Employment grows in most of the UK’s nations and regions...

The positive employment growth seen across the UK as a whole was driven by almost all of the UK’s nations and regions.

  • As Exhibit 4 overleaf shows, the north led the way with the number of people in work rising strongly in the north west (+56,000) and the north east (+47,000) in the final quarter of 2015.
  • Employment growth was slightly lower, although still healthy, in London (+25,000), Scotland (+22,000), the East of England (+18,000), Northern Ireland and Yorkshire & Humber (both +13,000) and the south east (+12,000).
  • Employment also rose, albeit less strongly, in Wales (+8,000) and the West Midlands (+4,000).
  • In contrast, the number of people in work remained broadly similar in the south west (+3,000) and actually fell in the East Midlands (-16,000).

…while unemployment falls across half of the UK

While the increase in employment was fairly widespread, the fall in unemployment was concentrated in half of the UK’s nations and regions. 

  • The north west (-19,000), Wales and the West Midlands (both -12,000) saw the most significant declines in unemployment in the final quarter of 2015.
  • The East of England (-8,000), south west (-7,000) and Scotland (-5,000) also saw unemployment decline a little too.
  • In contrast, the number of people out of work and looking for work remained broadly flat in London (-3,000), the north east (-2,000), the south east (-1,000), Northern Ireland (0) and the East Midlands (+2,000).
  • Yorkshire & Humber was the only UK region to see unemployment rise very slightly (+8,000).

5

Pay growth remains lacklustre

Less welcome news in today’s statistics was that growth in the size of peoples’ earnings remains subdued, after having slowed consistently in recent months.

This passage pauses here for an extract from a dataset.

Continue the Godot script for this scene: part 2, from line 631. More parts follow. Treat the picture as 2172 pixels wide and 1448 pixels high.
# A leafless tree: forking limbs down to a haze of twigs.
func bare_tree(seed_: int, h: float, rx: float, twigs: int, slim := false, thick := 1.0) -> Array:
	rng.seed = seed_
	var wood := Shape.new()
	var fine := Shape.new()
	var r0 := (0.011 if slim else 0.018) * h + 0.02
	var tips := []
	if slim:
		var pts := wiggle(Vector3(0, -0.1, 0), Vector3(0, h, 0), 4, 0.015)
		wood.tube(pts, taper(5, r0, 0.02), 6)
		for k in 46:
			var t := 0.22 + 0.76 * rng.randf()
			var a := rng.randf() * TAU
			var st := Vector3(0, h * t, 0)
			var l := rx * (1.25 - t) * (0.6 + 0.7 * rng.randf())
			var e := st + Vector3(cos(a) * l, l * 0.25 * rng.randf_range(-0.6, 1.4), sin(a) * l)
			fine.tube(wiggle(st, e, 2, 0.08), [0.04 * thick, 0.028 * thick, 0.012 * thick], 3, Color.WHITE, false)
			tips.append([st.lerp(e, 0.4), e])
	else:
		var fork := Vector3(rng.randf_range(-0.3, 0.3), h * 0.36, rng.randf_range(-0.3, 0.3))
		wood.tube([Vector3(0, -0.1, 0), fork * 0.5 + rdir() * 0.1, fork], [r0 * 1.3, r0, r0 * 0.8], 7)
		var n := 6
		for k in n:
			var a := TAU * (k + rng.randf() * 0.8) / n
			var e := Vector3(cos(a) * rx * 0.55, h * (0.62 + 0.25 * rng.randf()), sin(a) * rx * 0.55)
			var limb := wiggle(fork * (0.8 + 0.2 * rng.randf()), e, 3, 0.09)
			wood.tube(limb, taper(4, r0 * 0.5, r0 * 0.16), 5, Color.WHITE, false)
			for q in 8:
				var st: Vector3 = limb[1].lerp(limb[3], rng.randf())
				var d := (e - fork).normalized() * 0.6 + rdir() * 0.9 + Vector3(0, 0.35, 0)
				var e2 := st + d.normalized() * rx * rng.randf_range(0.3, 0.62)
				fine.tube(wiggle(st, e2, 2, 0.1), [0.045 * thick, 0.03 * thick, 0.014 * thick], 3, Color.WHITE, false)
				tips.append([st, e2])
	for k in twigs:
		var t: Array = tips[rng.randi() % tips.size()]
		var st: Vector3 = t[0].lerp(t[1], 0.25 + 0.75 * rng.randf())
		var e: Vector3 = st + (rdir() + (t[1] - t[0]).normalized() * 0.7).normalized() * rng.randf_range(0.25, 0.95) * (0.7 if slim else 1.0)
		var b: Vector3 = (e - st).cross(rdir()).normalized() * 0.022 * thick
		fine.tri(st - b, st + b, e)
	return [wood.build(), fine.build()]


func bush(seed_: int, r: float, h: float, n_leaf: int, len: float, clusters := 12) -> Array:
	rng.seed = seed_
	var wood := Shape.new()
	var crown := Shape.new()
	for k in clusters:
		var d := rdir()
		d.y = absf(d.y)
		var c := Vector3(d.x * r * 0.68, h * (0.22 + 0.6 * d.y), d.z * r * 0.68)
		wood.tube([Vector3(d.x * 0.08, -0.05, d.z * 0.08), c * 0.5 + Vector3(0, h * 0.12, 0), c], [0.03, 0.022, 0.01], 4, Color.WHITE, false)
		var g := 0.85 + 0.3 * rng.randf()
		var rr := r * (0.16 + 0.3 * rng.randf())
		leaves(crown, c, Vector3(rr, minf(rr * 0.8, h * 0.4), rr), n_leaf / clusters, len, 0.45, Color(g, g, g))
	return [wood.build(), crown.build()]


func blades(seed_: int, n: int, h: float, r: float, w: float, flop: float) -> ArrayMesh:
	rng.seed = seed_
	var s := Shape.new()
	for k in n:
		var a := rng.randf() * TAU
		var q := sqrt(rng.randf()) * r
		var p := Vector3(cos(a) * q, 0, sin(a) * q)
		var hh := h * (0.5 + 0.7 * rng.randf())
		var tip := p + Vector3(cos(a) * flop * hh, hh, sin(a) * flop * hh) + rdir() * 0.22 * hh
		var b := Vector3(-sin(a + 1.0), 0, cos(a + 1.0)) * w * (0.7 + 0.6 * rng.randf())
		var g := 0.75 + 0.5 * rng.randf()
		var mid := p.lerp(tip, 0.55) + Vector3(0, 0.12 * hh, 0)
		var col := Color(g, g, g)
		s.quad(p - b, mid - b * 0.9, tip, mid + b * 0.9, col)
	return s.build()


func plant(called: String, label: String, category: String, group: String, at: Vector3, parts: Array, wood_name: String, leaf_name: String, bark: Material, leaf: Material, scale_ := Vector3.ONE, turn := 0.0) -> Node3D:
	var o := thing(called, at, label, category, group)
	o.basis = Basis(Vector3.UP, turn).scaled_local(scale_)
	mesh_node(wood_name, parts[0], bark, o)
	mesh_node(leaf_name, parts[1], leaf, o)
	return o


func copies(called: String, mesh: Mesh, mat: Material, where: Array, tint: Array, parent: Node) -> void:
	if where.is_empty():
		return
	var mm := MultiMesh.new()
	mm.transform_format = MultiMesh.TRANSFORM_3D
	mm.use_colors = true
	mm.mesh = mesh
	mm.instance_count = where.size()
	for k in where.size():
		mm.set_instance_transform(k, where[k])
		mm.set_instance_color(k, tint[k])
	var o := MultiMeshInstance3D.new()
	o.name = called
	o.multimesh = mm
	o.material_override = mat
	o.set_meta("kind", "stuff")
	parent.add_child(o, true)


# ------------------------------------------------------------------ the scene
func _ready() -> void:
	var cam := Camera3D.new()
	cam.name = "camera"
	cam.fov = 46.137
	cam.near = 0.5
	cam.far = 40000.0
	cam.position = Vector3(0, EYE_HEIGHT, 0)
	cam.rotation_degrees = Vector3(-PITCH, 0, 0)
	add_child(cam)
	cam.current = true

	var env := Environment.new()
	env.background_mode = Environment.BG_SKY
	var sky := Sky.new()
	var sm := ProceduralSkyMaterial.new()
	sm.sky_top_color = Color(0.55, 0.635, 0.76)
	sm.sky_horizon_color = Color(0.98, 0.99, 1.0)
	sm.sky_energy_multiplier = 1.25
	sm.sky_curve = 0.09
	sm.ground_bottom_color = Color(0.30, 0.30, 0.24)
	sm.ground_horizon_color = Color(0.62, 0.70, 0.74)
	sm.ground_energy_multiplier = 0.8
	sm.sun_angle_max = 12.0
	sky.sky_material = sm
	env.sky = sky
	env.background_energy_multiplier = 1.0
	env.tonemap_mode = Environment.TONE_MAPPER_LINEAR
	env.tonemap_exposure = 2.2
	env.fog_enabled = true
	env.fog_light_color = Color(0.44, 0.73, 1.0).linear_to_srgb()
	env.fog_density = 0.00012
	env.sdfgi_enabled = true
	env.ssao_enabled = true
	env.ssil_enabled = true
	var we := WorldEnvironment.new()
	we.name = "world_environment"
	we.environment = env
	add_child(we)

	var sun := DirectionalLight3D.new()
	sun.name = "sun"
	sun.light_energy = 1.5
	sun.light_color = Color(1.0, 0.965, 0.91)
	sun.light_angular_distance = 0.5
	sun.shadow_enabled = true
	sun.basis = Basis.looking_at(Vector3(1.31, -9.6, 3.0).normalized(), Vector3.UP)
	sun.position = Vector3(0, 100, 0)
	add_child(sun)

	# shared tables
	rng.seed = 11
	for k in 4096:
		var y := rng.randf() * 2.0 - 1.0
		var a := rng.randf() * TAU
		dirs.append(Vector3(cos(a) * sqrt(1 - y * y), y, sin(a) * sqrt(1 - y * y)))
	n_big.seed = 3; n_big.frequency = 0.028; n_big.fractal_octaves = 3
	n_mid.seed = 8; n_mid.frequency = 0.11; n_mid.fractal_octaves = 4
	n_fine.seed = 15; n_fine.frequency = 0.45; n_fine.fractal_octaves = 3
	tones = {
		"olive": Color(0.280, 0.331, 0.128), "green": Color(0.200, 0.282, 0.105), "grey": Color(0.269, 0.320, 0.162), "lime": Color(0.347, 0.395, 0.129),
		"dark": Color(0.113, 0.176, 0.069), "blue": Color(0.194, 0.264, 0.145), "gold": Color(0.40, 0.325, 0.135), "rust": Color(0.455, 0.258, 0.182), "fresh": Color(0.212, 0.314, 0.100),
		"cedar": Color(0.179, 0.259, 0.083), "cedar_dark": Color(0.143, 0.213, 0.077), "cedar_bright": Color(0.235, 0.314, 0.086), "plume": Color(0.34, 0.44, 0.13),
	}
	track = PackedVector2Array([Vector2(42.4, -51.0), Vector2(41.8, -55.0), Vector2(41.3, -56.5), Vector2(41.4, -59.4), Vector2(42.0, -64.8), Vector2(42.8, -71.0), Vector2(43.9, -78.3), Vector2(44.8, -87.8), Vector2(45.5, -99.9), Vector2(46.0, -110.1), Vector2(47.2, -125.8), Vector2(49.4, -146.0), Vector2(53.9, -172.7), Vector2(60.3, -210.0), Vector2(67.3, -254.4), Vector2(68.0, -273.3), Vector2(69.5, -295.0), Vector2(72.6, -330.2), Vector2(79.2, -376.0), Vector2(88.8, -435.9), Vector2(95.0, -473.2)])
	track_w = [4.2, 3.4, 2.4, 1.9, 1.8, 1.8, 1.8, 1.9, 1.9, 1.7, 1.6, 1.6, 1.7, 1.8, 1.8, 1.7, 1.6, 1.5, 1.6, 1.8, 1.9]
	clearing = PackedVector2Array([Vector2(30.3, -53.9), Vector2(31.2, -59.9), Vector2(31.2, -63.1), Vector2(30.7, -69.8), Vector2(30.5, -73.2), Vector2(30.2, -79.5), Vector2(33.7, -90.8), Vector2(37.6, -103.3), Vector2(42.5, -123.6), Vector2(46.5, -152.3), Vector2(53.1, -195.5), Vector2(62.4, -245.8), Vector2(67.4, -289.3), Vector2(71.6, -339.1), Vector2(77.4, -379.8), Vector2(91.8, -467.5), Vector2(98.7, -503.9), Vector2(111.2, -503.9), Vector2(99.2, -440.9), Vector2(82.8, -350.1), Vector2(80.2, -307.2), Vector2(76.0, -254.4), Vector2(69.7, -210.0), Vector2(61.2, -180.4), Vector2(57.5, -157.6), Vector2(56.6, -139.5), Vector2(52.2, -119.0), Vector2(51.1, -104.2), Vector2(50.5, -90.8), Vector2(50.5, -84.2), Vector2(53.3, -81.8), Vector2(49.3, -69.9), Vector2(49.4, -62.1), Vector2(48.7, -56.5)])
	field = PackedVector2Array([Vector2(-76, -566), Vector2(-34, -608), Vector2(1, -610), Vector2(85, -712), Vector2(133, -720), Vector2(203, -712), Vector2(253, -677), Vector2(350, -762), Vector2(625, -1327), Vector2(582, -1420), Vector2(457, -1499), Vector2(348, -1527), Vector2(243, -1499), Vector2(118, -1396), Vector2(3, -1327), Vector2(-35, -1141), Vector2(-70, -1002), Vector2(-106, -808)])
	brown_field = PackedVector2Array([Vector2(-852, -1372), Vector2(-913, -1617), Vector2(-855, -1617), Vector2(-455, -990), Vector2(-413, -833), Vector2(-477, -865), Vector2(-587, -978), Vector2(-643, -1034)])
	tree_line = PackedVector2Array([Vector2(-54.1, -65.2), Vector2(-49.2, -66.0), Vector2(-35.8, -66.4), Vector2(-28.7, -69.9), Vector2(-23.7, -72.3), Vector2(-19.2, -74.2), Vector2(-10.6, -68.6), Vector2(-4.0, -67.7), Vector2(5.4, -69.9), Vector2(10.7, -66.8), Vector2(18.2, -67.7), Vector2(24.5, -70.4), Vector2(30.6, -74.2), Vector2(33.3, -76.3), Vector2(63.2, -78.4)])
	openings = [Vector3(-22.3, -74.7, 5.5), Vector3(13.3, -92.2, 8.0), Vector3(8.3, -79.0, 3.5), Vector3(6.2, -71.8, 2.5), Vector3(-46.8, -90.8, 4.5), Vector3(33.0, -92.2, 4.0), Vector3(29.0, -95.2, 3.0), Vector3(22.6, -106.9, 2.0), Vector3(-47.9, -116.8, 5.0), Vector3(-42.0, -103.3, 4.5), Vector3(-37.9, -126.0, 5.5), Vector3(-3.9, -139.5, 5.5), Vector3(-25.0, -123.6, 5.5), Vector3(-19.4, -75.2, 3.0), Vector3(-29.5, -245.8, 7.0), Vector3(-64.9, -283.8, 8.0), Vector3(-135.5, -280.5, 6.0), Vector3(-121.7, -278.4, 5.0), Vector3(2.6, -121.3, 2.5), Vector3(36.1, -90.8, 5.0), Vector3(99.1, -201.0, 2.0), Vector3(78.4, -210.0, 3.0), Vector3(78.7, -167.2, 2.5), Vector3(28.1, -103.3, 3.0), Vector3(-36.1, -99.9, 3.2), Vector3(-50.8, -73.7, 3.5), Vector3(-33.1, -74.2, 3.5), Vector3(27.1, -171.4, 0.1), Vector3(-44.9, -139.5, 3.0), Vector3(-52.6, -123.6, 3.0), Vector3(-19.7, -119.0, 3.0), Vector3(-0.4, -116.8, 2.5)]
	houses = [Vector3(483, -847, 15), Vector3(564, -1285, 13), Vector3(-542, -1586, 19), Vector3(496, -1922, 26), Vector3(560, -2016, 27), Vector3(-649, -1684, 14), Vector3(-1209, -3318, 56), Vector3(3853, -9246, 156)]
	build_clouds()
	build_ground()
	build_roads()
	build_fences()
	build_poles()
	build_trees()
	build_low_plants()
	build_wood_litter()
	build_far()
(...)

  • At 2.2%, regular pay growth, which excludes bonuses, in the private sector was broadly similar to that seen in the three months to November (2.1%) but still significantly lower than in the spring (3.4% in the three months to May).
  • As Exhibit 5 shows, total pay growth in the private sector, which includes bonuses, stood at 2.1%, which was a little lower than the month before (2.3% in the three months to November). This slowdown was driven by a decline in bonus pay growth (6.0% to 0.9% over the same period).
  • Although low inflation means that pay packets are stretching further at the till, such lacklustre pay growth underlines the need for a pickup in productivity so that wages can rise faster.
  • Not adding to the cumulative burden on businesses from recent Government policies, will help firms to create more jobs and boost productivity.